MOLTO CALCARE, ZERO CINEMA. “La Profezia dell’Armadillo” rimane su carta. Recensione e clip

No, non ce l’hanno fatta. Non sono riusciti a far decollare il mondo poetico e stralunato di Zero Calcare dal tratto personale della sua matita per farlo volare nella dimensione autonomamente espressiva del cinema. Ci hanno provato, ma “La Profezia dell’Armadillo” in versione film non va molto al di là del fumetto filmato e lascia alla graphic novel originale tutto il gusto istrionico e visionario che l’ha fatta amare a decine di migliaia di lettori. Eppure nel film gli elementi ci sono tutti: il ventisettenne spiantato e problematico che deve elaborare un lutto mentre cerca di sbarcare il lunario, l’amico fuori di testa, la madre fuori dal mondo (Laura Morante), Rebibbia, il Mammut, la misteriosa Camille e soprattutto lui, l’Armadillo (Valerio Aprea), allegoria della coscienza critica del protagonista.
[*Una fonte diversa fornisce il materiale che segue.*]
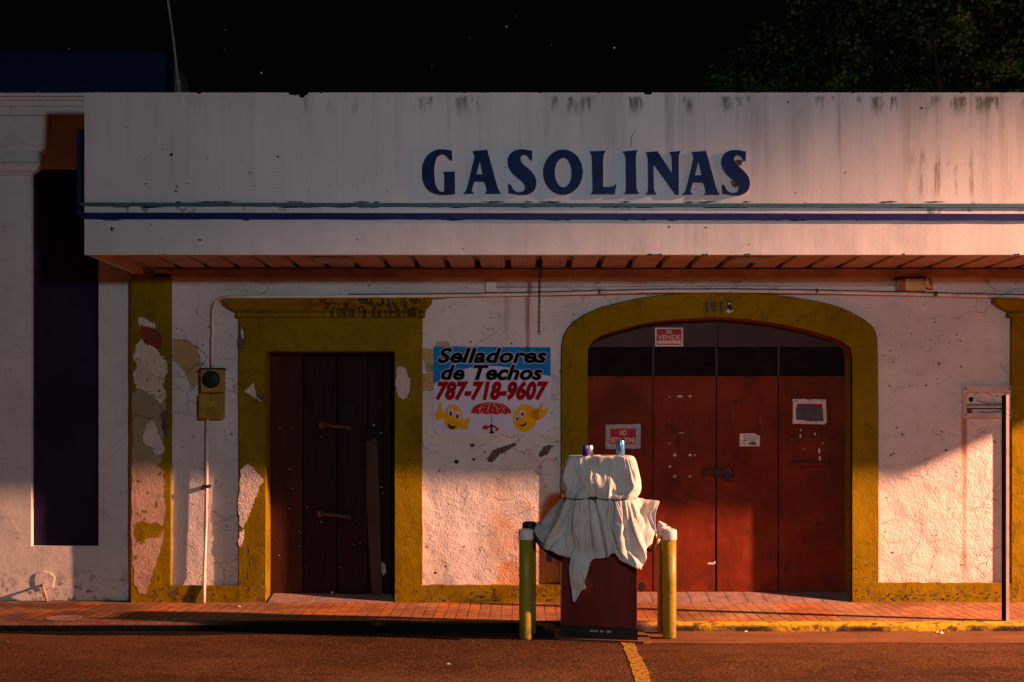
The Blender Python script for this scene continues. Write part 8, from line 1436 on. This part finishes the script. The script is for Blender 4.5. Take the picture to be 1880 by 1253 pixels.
# night sky with a few stars
w = bpy.data.worlds.new('World'); SC.world = w; w.use_nodes = True; nt = w.node_tree; nt.nodes.clear()
wo = nt.nodes.new('ShaderNodeOutputWorld'); bg = nt.nodes.new('ShaderNodeBackground'); nt.links.new(bg.outputs[0], wo.inputs[0])
tc = nt.nodes.new('ShaderNodeTexCoord'); acc = None
stars = [(414,55,.25,0),(412,92,.12,0),(480,134,.7,1),(930,49,.6,1),(862,70,.10,0),(1013,83,.14,0),(1128,88,.9,1),(793,122,.14,0),(127,90,.22,0),(948,30,.12,0)]
def wn(t, **k):
    n = nt.nodes.new(t)
    for a, b in k.items(): setattr(n, a, b)
    return n
for (px, py, b, blue) in stars:
    d = Vector((px - CXP, F, -(py - HY))).normalized()
    vm = wn('ShaderNodeVectorMath', operation='DISTANCE'); nt.links.new(tc.outputs['Generated'], vm.inputs[0]); vm.inputs[1].default_value = d
    mr = wn('ShaderNodeMapRange', interpolation_type='SMOOTHSTEP'); nt.links.new(vm.outputs['Value'], mr.inputs[0])
    rad = .00045 if b < .5 else .00065
    mr.inputs[1].default_value = rad * .3; mr.inputs[2].default_value = rad * 1.3; mr.inputs[3].default_value = b * .4; mr.inputs[4].default_value = 0
    cc = wn('ShaderNodeVectorMath', operation='SCALE'); cc.inputs[0].default_value = (.35, .6, 1.0) if blue else (.8, .85, .9); nt.links.new(mr.outputs[0], cc.inputs['Scale'])
    if acc is None: acc = cc.outputs[0]
    else:
        ad = wn('ShaderNodeVectorMath', operation='ADD'); nt.links.new(acc, ad.inputs[0]); nt.links.new(cc.outputs[0], ad.inputs[1]); acc = ad.outputs[0]
ad = wn('ShaderNodeVectorMath', operation='ADD'); nt.links.new(acc, ad.inputs[0]); ad.inputs[1].default_value = (.0005, .0007, .0008)
nt.links.new(ad.outputs[0], bg.inputs[0]); bg.inputs[1].default_value = 1.0
w.cycles.sampling_method = 'NONE'

# ------------------------------------------------------------------ camera and colour
cam = bpy.data.cameras.new('camera'); co = bpy.data.objects.new('camera', cam); COL.objects.link(co)
co.location = (0, 0, EH); co.rotation_euler = (math.pi / 2, 0, 0)
cam.sensor_width = 36; cam.lens = F / 1880 * 36; cam.shift_x = (940 - CXP) / 1880; cam.shift_y = (HY - 626.5) / 1880
cam.clip_end = 500; SC.camera = co
vs_ = SC.view_settings; vs_.view_transform = 'Standard'; vs_.look = 'None'; vs_.exposure = 0; vs_.gamma = 1
try:
    SC.cycles.use_denoising = True; SC.cycles.denoiser = 'OPENIMAGEDENOISE'
    SC.cycles.max_bounces = 6; SC.cycles.diffuse_bounces = 4; SC.cycles.use_adaptive_sampling = False
except Exception: pass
Qui, la scelta di tradurre questo personaggio fantastico in una maschera vivente (anziché ad esempio in un cartoon) introduce un elemento surreale dal sapore straniante. Eccolo qui spiegare il significato del titolo:

Se comunque nel film c’è tutto il “calcare”, ovvero l’esistenzialismo pieno di incrostazioni di vita così felicemente raccontato da Michele Rech in arte Zero nei suoi fumetti, quello che manca, a “La Profezia dell’Armadillo” è il respiro narrativo. Un peccato di eccesso di fedeltà alla graphic novel. L’aver messo in fila alcuni degli spunti migliori del libro ha fatto uscire fuori un film che vive di momenti, di strappi anche felici, a volte anche divertenti, senza però un flusso continuo che faccia vivere il racconto di vita autonoma. Una struttura assente che se nella graphic novel, narrata autobiograficamente in prima persona dal personaggio-autore, lascia spazio alla fantasia iperrealista del disegnatore; nel film, che adotta un punto di vista esterno ed oggettivo, lascia un vuoto. Al contrario, la parte migliore del film è proprio quello che nel fumetto non c’è, ovvero la descrizione per immagini dell’universo periferico, sia in senso topografico che culturale, in cui Zero Calcare e il Secco (Simone Liberati e Pietro Castellitto) sono immersi. La Rebibbia dell’anima. Ecco un esempio:

Molto dolce, bisogna dire, è il racconto della storia di un amore non dichiarato tra Zero e Camille, tinteggiato attraverso una serie di flashback dal sapore timidamente romantico come il suo protagonista. Sarebbe il cuore della storia ma purtroppo ne rimane spesso ai margini, per lasciare spazio a scene a volte scollegate o pretestuose, come quella in cui compare Adriano Panatta nei panni di se stesso, in uno sketch di stile morettiano che è sì una chicca, ma poco c’entra con il resto. Eccolo:

Oltre a Panatta, nel film troviamo in altrettanti cameo Claudia Pandolfi, Kasia Smutniak e Vincent Candela (l’ex calciatore). Non sapremo mai come sarebbe stato “La Profezia dell’Armadillo” se Valerio Mastandrea, oltre a firmarne la sceneggiatura con lo stesso Zero Calcare, Oscar Glioti e Johnny Palomba (quello delle surreali “recinzioni” di film), ne avesse preso in carico la regia. L’esordiente (nel lungometraggio) Emanuele Scaringi che ha preso il suo posto, ha puntato molto sulle inquadrature strette, concedendo forse troppo poco al quadro d’insieme nelle scene d’interni. Uno sguardo più largo, un racconto visivo più accurato del rapporto tra i personaggi e l’ambiente avrebbero reso questo film un tantino più cinematografico.